Meyssan sous-entend ensuite que les Etats-Unis sont derrière le retour du leader islamiste Rached Ghannouchi, alors même que toutes les figures de l’opposition en exil ont décidé de retourner au pays après la chute de Ben Ali, sans avoir besoin que les américains ne les y encouragent ! Il frise ensuite le ridicule en affirmant que les islamistes et le PDP (socialistes, avec des tendances altermondialistes) formeraient un « tandem pro-US »… Il finit sur ce constat : « Force est de constater que Washington n’a rien canalisé du tout, hormis les journalistes occidentaux. Plus encore aujourd’hui que fin décembre, la situation est hors de contrôle. ». Meyssan tente d’embrouiller le lecteur, et n’est pas cohérent. En gros, selon lui les Etats-Unis ont orchestré avec succès le soulèvement du peuple, à tel point qu’après le départ de Ben Ali les Tunisiens ont continué à scander le slogan qu’on leur avait soufflé : « RCD dégage ! ». Et pourtant, les américains n’ont « rien canalisé du tout » et « la situation est hors de contrôle ». Outre l’absurdité de la contradiction, les Etats-Unis si puissants (tellement puissants qu’ils auraient orchestré un tremblement de terre !) sont incapables de maitriser les suites de la Révolution Tunisienne qu’ils auraient aimé canaliser… ou bien qu’ils ont canalisée ? On n’y comprend plus rien.

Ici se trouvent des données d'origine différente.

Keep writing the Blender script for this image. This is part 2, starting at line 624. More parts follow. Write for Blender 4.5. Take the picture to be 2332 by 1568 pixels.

Si une manipulation est certaine, c’est en tout cas celle menée par le Réseau Voltaire afin de saper la popularité des Etats-Unis dont le gouvernement est le seul à avoir refusé son soutien au dictateur Ben Ali.

Le Réseau Voltaire plie sournoisement la réalité pour la faire correspondre aux fantasmes qu’il nourrit dans le but de diffuser par les moyens les plus malhonnêtes son idéologie anti-américaine. Sans jamais fournir de preuve ni d’argument solide, Meyssan se contente de truffer son texte de liens vers des notes de bas de page pour donner l’illusion d’un texte documenté, alors que si on y regarde de plus près ces notes ne contiennent aucune référence. S’il peut par moments être légitime de critiquer la politique étrangère des Etats-Unis, cette critique doit être constructive, raisonnée et appuyée sur des faits, non pas des théories hallucinées et factices.